This weekend I did something that I haven't done in a very long time - actually, ever. I ran a marathon without anyone to schlepp for me. In fact, I had no one to even travel with or meet up for the weekend. I don't know that I'll ever do that again. I know some runners can do that, but it didn't work for me. While I don't need someone riding alongside of me throughout the race, having someone to run TO makes a big difference.
Anyway, the weekend started rough. Mike was shingling the shop, so he couldn't come along. I forgot my race packet which I discovered when I was just past the Minnesota border, so I had to turn back. That threw me off. My room was still good, and I had my normal hotel, but I wasn't feeling all that confident.
So I went and picked up my packet. I at least had a good race number - all of my favorites: 3, 7, 11. That should have been a good omen. But again, I was just feeling nervous.

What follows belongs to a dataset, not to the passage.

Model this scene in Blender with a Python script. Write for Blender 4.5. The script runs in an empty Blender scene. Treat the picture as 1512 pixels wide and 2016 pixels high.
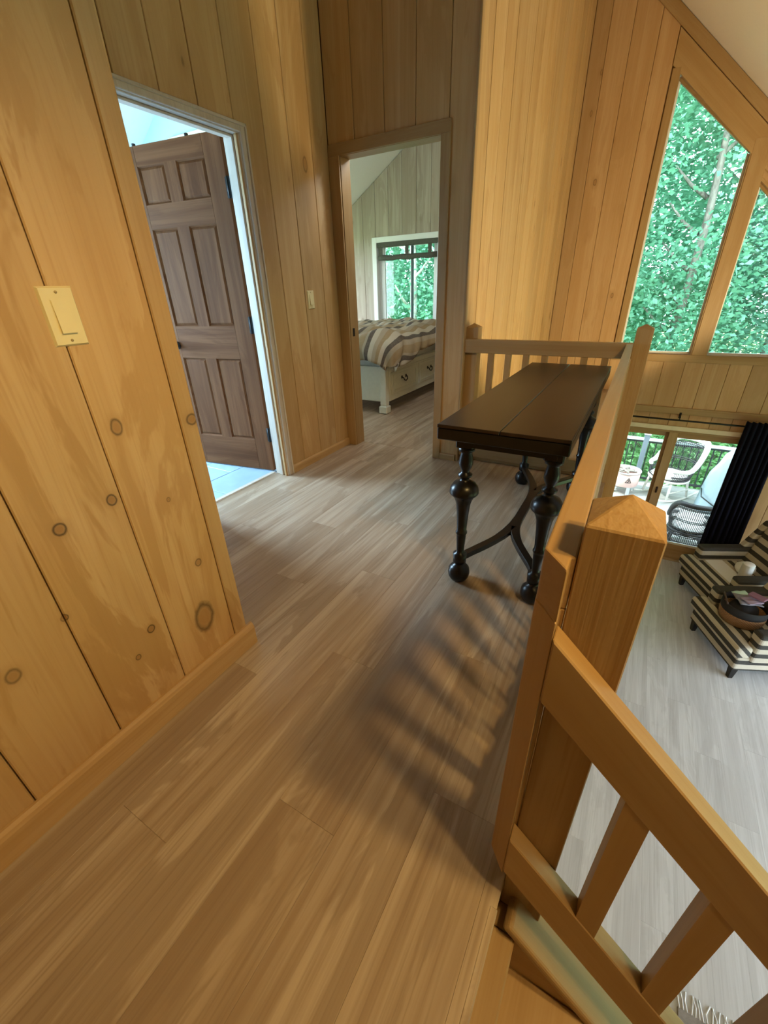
import bpy, bmesh, math, random
import numpy as np
from mathutils import Vector, Matrix
random.seed(7); RNG = np.random.default_rng(11)
S = bpy.context.scene
C = S.collection
PI = math.pi

# ------------------------------------------------------------------ camera
cam_d = bpy.data.cameras.new('camera'); cam = bpy.data.objects.new('camera', cam_d); C.objects.link(cam)
CR = (0.8678, 0.4950, -0.0292)      # filled exactly below from the fitted rotation
def _rot(r):
    t = np.linalg.norm(r); k = np.array(r)/t
    K = np.array([[0,-k[2],k[1]],[k[2],0,-k[0]],[-k[1],k[0],0]])
    return np.eye(3)+np.sin(t)*K+(1-np.cos(t))*K@K
_M = _rot([0.484191778, 0.515244914, 0.0987738099]) @ np.array([[1,0,0],[0,0,-1],[0,1,0.]])
cam.matrix_world = Matrix(((_M[0][0], -_M[1][0], -_M[2][0], 0.0),
                           (_M[0][1], -_M[1][1], -_M[2][1], 0.0),
                           (_M[0][2], -_M[1][2], -_M[2][2], 1.22),
                           (0, 0, 0, 1)))
cam_d.sensor_width = 36.0; cam_d.sensor_fit = 'AUTO'; cam_d.lens = 822.126645*36.0/2016.0
cam_d.clip_start = 0.02; cam_d.clip_end = 300
S.camera = cam

# ------------------------------------------------------------------ sky, sun, lamps, exposure
W = bpy.data.worlds.new('sky'); S.world = W; W.use_nodes = True
bg = W.node_tree.nodes['Background']; bg.inputs['Color'].default_value = (0.80, 0.92, 1.0, 1); bg.inputs['Strength'].default_value = 9.0
sun_d = bpy.data.lights.new('sun', 'SUN'); sun = bpy.data.objects.new('sun', sun_d); C.objects.link(sun)
sun_d.energy = 5.0; sun_d.angle = 0.02; sun_d.color = (1.0, 0.96, 0.88)
sun.rotation_euler = Vector((0.58, 0.30, -0.72)).to_track_quat('-Z', 'Y').to_euler()
def lamp(name, loc, watts, col, rad):
    d = bpy.data.lights.new(name, 'POINT'); o = bpy.data.objects.new(name, d); C.objects.link(o)
    o.location = loc; d.energy = watts; d.color = col; d.shadow_soft_size = rad
    return o
def shaded_lamp(name, loc, watts, col, rad, size, direction, blend=0.12):
    d = bpy.data.lights.new(name, 'SPOT'); o = bpy.data.objects.new(name, d); C.objects.link(o)
    o.location = loc; d.energy = watts; d.color = col; d.shadow_soft_size = rad; d.spot_size = math.radians(size); d.spot_blend = blend
    o.rotation_euler = Vector(direction).to_track_quat('-Z', 'Y').to_euler()
    return o
shaded_lamp('ceiling_lamp', (0.68, 0.22, 2.15), 62, (1.0, 0.67, 0.24), 0.06, 160, (0, 0, -1), 0.4)     # two bulbs under an opaque shade
shaded_lamp('ceiling_lamp', (0.80, 0.50, 2.15), 72, (1.0, 0.67, 0.24), 0.06, 160, (0, 0, -1), 0.4)
shaded_lamp('living_room_lamp', (1.6, 3.4, 0.3), 330, (1.0, 0.76, 0.40), 0.12, 92, (-2.55, 1.9, 2.25), 0.2)      # aimed at the side wall
lamp('bedroom_fill', (-1.50, 3.55, 2.35), 44, (0.80, 0.92, 1.0), 0.15)  # unseen cool fill added to brighten the bed; no real lamp
bw_d = bpy.data.lights.new('bathroom_window_light', 'AREA'); bw = bpy.data.objects.new('bathroom_window_light', bw_d); C.objects.link(bw)
bw_d.shape = 'RECTANGLE'; bw_d.size = 1.3; bw_d.size_y = 1.1; bw_d.energy = 230; bw_d.color = (0.50, 0.76, 1.0); bw_d.spread = math.radians(150)
bw.location = (-4.86, 1.45, 1.32); bw.rotation_euler = Vector((1, 0.06, -0.42)).to_track_quat('-Z', 'Z').to_euler()
CZ_ = lambda x: 3.19-0.933*x
def portal(name, loc, nrm, sx, sy):
    d = bpy.data.lights.new(name, 'AREA'); o = bpy.data.objects.new(name, d); C.objects.link(o)
    d.shape = 'RECTANGLE'; d.size = sx; d.size_y = sy; o.location = loc
    o.rotation_euler = Vector(nrm).to_track_quat('-Z', 'Z' if abs(nrm[2]) < 0.9 else 'Y').to_euler()
    d.cycles.is_portal = True
    return o
portal('gable_portal', (0.55, 6.42, 1.55), (0, -1, 0), 1.9, 3.0)
portal('patio_portal', (0.55, 6.42, -1.3), (0, -1, 0), 1.9, 1.7)
portal('bedroom_portal', (-3.2, 6.42, 1.25), (0, -1, 0), 1.1, 1.1)
portal('side_portal', (4.08, 2.65, -1.43), (-1, 0, 0), 5.3, 1.65)
portal('side_bedroom_portal', (-4.95, 4.85, 1.18), (1, 0, 0), 2.3, 1.45)
S.view_settings.view_transform = 'Standard'; S.view_settings.look = 'None'
S.view_settings.gamma = 1.0; S.view_settings.use_curve_mapping = False
S.view_settings.exposure = 0.0
S.cycles.use_denoising = True
S.cycles.max_bounces = 10; S.cycles.diffuse_bounces = 6; S.cycles.transparent_max_bounces = 16
S.cycles.sample_clamp_indirect = 6.0

# ------------------------------------------------------------------ material helpers
def srgb(r, g, b):
    f = lambda c: (c/255/12.92 if c/255 <= 0.04045 else ((c/255+0.055)/1.055)**2.4)
    return (f(r), f(g), f(b), 1.0)
class NT:
    def __init__(s, name):
        s.m = bpy.data.materials.new(name); s.m.use_nodes = True
        s.t = s.m.node_tree; s.n = s.t.nodes; s.b = s.n['Principled BSDF']; s.o = s.n['Material Output']
    def new(s, typ, **kw):
        n = s.n.new(typ)
        for k, v in kw.items(): setattr(n, k, v)
        return n
    def link(s, a, b): s.t.links.new(a, b)
    def val(s, n, k, v):
        if hasattr(v, 'is_output') or isinstance(v, bpy.types.NodeSocket): s.link(v, n.inputs[k])
        else: n.inputs[k].default_value = v
    def math(s, op, a, b=None, c=None, clamp=False):
        n = s.new('ShaderNodeMath', operation=op, use_clamp=clamp); s.val(n, 0, a)
        if b is not None: s.val(n, 1, b)
        if c is not None: s.val(n, 2, c)
        return n.outputs[0]
    def vmath(s, op, a, b=None):
        n = s.new('ShaderNodeVectorMath', operation=op); s.val(n, 0, a)
        if b is not None: s.val(n, 1, b)
        return n.outputs['Value'] if op in ('LENGTH', 'DISTANCE', 'DOT_PRODUCT') else n.outputs[0]
    def mix(s, f, a, b, mode='MIX'):
        n = s.new('ShaderNodeMix', data_type='RGBA', blend_type=mode)
        s.val(n, 0, f); s.val(n, 6, a); s.val(n, 7, b)
        return n.outputs[2]
    def ramp(s, f, stops, interp='LINEAR'):
        n = s.new('ShaderNodeValToRGB'); n.color_ramp.interpolation = interp
        e = n.color_ramp.elements
        while len(e) < len(stops): e.new(0.5)
        for i, (p, c) in enumerate(stops):
            e[i].position = p; e[i].color = c if len(c) == 4 else (*c, 1)
        s.link(f, n.inputs[0]); return n.outputs[0]
    def smooth(s, f, a, b):
        n = s.new('ShaderNodeMapRange', interpolation_type='SMOOTHSTEP')
        s.val(n, 0, f); n.inputs[1].default_value = a; n.inputs[2].default_value = b
        n.inputs[3].default_value = 0; n.inputs[4].default_value = 1
        return n.outputs[0]
    def noise(s, vec, scale, detail=3, rough=0.55, dist=0.0):
        n = s.new('ShaderNodeTexNoise'); s.link(vec, n.inputs['Vector'])
        n.inputs['Scale'].default_value = scale; n.inputs['Detail'].default_value = detail
        n.inputs['Roughness'].default_value = rough; n.inputs['Distortion'].default_value = dist
        return n.outputs[0]
    def obj(s):
        return s.new('ShaderNodeTexCoord').outputs['Object']
    def rnd(s):
        return s.new('ShaderNodeObjectInfo').outputs['Random']
    def bump(s, h, strength, dist=0.002):
        n = s.new('ShaderNodeBump'); n.inputs['Strength'].default_value = strength; n.inputs['Distance'].default_value = dist
        s.link(h, n.inputs['Height']); s.link(n.outputs[0], s.b.inputs['Normal'])

def plain(name, col, rough=0.5, metal=0.0, noise=0.06, scale=20.0, spec=0.5, bump=0.0):
    t = NT(name); v = t.obj()
    nz = t.noise(v, scale, 3)
    c2 = tuple(min(1, c*(1+noise*2)) for c in col[:3])+(1,); c1 = tuple(c*(1-noise*2) for c in col[:3])+(1,)
    t.link(t.mix(nz, c1, c2), t.b.inputs['Base Color'])
    t.b.inputs['Roughness'].default_value = rough; t.b.inputs['Metallic'].default_value = metal
    t.b.inputs['Specular IOR Level'].default_value = spec
    if bump: t.bump(nz, bump)
    return t.m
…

I went downstairs to TGIFriday's for my standard pre-race meal. I ate at the bar because I didn't want to take up a table. The bartender was very nice and introduced himself, shook my hand and then brought me a cup of hot water so I could put my hands around it and warm up. He was very nice. I ate half my meal so I'd have something Sunday for after the race.
The meal was good and the hot water did help my hands. I went back upstairs and laid out my clothes. Of course I brought several options and would determine in the morning what I was going to wear. The weather was iffy. It was cool, which is normally nice to run in, but also possibly a little damp. And since I haven't been training I wasn't really ready for any of it.
The next morning I got up, more nervous than I have ever been for a race - even my first marathon. This one I just wasn't sure what to expect. I got my standards together, checked the weather, checked for extra essentials since I was on my own, and got ready to go. I took my obligatory picture, too.
I decided to go with the black t-shirt over top of my standard green top, just because it seemed a bit cool. I also had my headband for my ears. I figured if I had to lose either one, that would be okay. I ended up keeping both.
I rode the train and got to the Dome with plenty of time to get ready, and to be more nervous. TMI moment - I think I pooped more this morning than I ever have before a race. Actually I know that to be true.
I called Mike around 7:30, before I headed to the corral and I was a mess. I probably should have just turned around and went back home at that point, but my Scandinavian stubbornness won out. As I cried into the phone to Mike, he did his best to motivate me and tell me how awesome I am. If only I had believed it.
I stood in the corral and despite the sun, I was cold. I was tense and shivering for the 20 minutes prior to getting to start. I took off slow, not in a hurry at all - just wanting to keep steady. I did really well until mile 5 when I tripped and fell, doing an awesome drop and roll. I got back up and started running again while a race guy came up and asked if I was okay. I said, yes, though my hands, leg and pride were stinging. He encouraged me to keep going and I did...for 100 feet before I had to stop and walk. That fall did not do well for my left side. I'm thankful I didn't take anyone else out in the midst of it all.
That started the downhill slide. Once I start walking, I'm screwed, and I know it. I kept up my momentum, mostly using the sweep bus as my motivation to keep ahead of it - and I did well until mile 23. The van ahead of the bus came up and kept me company for awhile. I tried to encourage them to just stay with me so I could finish on time, but they said they couldn't. I tried to tell them they could, they were just choosing not to. But by this time I knew the inevitable. My right knee was screaming at me, my left thigh was throbbing from my fall my back was sore from all the time I spent tensing up while shivering, and my heart just wasn't into it anymore. I did my best to run a bit as I could until my knee screamed out in pain, then I'd walk. It was kind of a lost battle and I had no one to help me through, but me.
I did finish about 20 minutes over and didn't get a medal, but I did talk the guy on the bus back to the train into letting me take a picture of his so I could at least pretend I earned one.
The bad thing with that is that another guy heard and offered to give me his because he thought it was my first marathon. When I said it was my fifth, then he retracted, which I don't blame him. I didn't earn the medal - but I have a picture which will work for me.
Once I got back to my room I fell apart in tears. I took an ice bath for my knees, checked out my awesome bruise on my thigh, and then took a shower. I felt like a failure and the big thing is it's my own fault. I know I didn't train but I thought I could still get by. Stupid me.
I'm seriously reconsidering running this one next year. I think, for one thing, I need a break. I love my marathons, but maybe I need to just focus on half's for awhile. I need to get into better training patterns, especially running more and to do that I have to get over the whole "I live in the country and there's no where to run" mentality. While this is true and it was much easier to train in the city when I lived downtown, I still can train. I can drive into town and run the paths. I could park downtown and run my hills. I just need to make that a priority and make the time to do it. Until I get my mind set to do just that, I have to realize that my results aren't going to be great.